The homestead buildings at Elsey Cattle Station (100 miles from Daly Waters) were, I thought, the most prettily situated group I had seen anywhere since—oh, years ago. The Elsey river winds its billabonged way in front and between the homestead. This is a garden in which anything that might be planted should be proud to grow.
A beautiful reach of fresh water is a permanency in the river at this point, with the sweetly scented flowers of many water lilies ever floating gracefully upon its surface—a surface ruffled, as I at calm evening time gazed with admiration on the fair picture, by sharp splash and undulating widening circle, as a fish jumped now close to one bank now over at the other; or, again, where one had risen high up to a fly, or for amusement, in the centre.
Little forests of pandannus palms overtopped by stately paperbarks or gum trees line the sides; and massive climber-laden trunks, or towering branches of giant tree growths, meet the eye wherever it be turned.
Here also, along the chain of ponds and billabongs up and down the Elsey, is some of the most delightful scenery one could desire to look upon.
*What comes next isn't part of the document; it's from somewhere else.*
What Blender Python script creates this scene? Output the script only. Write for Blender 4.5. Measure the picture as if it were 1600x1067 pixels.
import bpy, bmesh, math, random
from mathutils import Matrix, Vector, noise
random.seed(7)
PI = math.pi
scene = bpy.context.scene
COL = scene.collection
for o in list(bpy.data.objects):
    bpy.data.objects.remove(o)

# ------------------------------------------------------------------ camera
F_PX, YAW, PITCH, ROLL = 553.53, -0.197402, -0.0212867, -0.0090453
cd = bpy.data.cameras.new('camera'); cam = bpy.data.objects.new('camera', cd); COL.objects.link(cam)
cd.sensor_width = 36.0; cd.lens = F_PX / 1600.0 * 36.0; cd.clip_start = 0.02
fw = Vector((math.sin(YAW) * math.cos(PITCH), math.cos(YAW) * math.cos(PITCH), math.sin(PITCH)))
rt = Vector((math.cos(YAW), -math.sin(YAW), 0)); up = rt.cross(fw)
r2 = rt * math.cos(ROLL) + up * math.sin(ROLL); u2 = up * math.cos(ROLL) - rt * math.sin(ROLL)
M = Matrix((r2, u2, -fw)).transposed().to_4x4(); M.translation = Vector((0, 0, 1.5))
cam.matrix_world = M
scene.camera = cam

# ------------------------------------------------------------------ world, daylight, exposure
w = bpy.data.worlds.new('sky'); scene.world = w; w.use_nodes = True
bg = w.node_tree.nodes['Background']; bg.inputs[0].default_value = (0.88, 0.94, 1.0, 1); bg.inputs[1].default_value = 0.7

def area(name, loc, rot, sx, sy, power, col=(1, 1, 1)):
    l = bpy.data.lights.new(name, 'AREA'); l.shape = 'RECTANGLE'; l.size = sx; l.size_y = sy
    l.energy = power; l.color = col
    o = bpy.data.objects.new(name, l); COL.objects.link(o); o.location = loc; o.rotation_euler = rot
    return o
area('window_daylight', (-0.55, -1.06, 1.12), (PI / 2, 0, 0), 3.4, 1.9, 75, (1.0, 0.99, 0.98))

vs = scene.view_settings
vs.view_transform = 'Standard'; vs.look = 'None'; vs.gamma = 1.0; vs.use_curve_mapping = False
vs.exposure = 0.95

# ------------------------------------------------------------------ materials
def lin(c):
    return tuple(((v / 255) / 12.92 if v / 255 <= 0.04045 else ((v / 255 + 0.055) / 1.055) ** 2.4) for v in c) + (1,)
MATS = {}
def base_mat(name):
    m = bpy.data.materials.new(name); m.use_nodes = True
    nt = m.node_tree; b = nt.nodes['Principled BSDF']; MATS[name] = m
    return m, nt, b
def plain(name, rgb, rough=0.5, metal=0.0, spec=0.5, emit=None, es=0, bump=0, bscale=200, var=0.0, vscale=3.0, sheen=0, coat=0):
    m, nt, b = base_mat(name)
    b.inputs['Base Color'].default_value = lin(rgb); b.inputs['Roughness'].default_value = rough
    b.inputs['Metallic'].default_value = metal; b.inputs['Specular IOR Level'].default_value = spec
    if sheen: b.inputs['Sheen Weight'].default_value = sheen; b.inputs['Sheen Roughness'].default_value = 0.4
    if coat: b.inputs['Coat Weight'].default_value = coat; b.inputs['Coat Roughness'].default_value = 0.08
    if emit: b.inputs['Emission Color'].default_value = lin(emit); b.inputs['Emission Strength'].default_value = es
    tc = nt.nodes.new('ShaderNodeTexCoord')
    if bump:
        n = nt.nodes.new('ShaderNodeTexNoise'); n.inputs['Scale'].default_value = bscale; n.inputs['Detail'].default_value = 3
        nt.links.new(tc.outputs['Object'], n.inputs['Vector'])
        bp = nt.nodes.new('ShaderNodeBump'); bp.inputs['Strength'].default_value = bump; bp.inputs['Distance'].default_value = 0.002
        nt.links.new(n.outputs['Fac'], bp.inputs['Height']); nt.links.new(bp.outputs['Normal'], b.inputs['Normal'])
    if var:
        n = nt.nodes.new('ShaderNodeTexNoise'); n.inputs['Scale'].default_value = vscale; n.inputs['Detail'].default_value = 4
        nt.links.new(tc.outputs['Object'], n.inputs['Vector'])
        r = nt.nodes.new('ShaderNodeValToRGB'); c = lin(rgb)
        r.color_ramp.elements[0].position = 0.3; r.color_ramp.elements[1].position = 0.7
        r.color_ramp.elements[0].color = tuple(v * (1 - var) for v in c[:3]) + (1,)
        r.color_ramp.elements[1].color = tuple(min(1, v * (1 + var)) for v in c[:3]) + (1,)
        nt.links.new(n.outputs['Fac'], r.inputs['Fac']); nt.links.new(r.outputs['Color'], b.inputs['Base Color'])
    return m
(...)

Here, too, cotton grows naturally, making a brave show—bunches of pure white dotting the landscape, and touching off the vivid green of tropic bush, or thickly grouping in some wide space by themselves.
The Paper-bark at once attracts the eye. A very large tree this. On the wettest day one has but to prize off a piece of the trunk's soft outer covering, and there is to his hand compressed—laminated, as mica—a hundred sheets of dry and easily-lighted coarse straw paper.
The mimosa tree and the cabbage tree, as well as many other palms, likewise flourish in the favoured neighbourhood of the Elsey. In fact, Elsey, as it appeared to me, was a vast botanical garden; and at supper time, such a feast of sweet potatoes and other dainties were spread that sleep but tardily drove out the thoughts of them.
A Chinaman cook had been speared here, in the manager's absence, about a fortnight before, and I thought the Chinaman who had replaced him, and who was now in charge (the manager being again absent) must be a fairly lucky man—for a Chinaman. And, above all, he cooked the sweet potatoes deliciously, and baked—oh! lovely cake.
* * * *
From the Elsey a stretch of 18 miles of sand (the timber is mostly gum trees) runs northwards; but this is to be avoided by taking the "new road," which bears in a more easterly direction. The track for part of the way to the Katherine was freshly marked, as a party of black trackers and a police trooper, having in charge two or three prisoners—natives, who had speared the Chinaman—had left the vicinity of the station only the day before my arrival there.